Rajiv Kumar Ojha does not know which is more stressful: harvesting a decent crop or trying to sell it. “You might find it funny, but my troubles begin after I get a good harvest at the end of the cropping season,” he said, sitting in the verandah of his dilapidated house in Chaumukh, a village in north-central Bihar.
Ojha, 47, cultivates paddy in the kharif season (June-November), and wheat and maize during rabi (December-March) on his five-acre farmland in the village, located in Muzaffarpur district’s Bochaha taluka. “Weather, water, labour and many more things need to come together for us to get a good harvest,” he told me in November 2020. “But even after that, there is no market. I have to sell my stock to the commission agent in the village, and I have to sell it at the price he fixes.” The agent in turn sells it to a wholesale trader for a commission.

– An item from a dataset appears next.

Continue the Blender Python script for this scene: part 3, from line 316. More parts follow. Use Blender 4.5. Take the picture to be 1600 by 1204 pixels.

In 2019, Ojha sold his stock of raw paddy at the rate of Rs. 1,100 per quintal – this was 39 per cent less than the MSP (minimum support price) of Rs. 1,815 at that time. “I didn’t have an option. The agents always buy at a lower rate because they know we can’t go anywhere [to sell]. So we hardly make any profit,” he said.
A farmer in Bihar invests Rs. 20,000 on an acre of paddy, said Ojha. “I get 20-25 quintals of harvest on an acre. At 1,100 rupees a quintal, I can make a profit of 2,000-7,000 rupees [per acre] after six months of hard work. Do you think it’s a fair deal?”
Like Ojha, many farmers in Bihar have been struggling to get better prices for their crops, especially after the state repealed the Bihar Agriculture Produce Market Act, 1960, in 2006. With that, the agricultural produce market committee (APMC) mandi system was abolished in the state.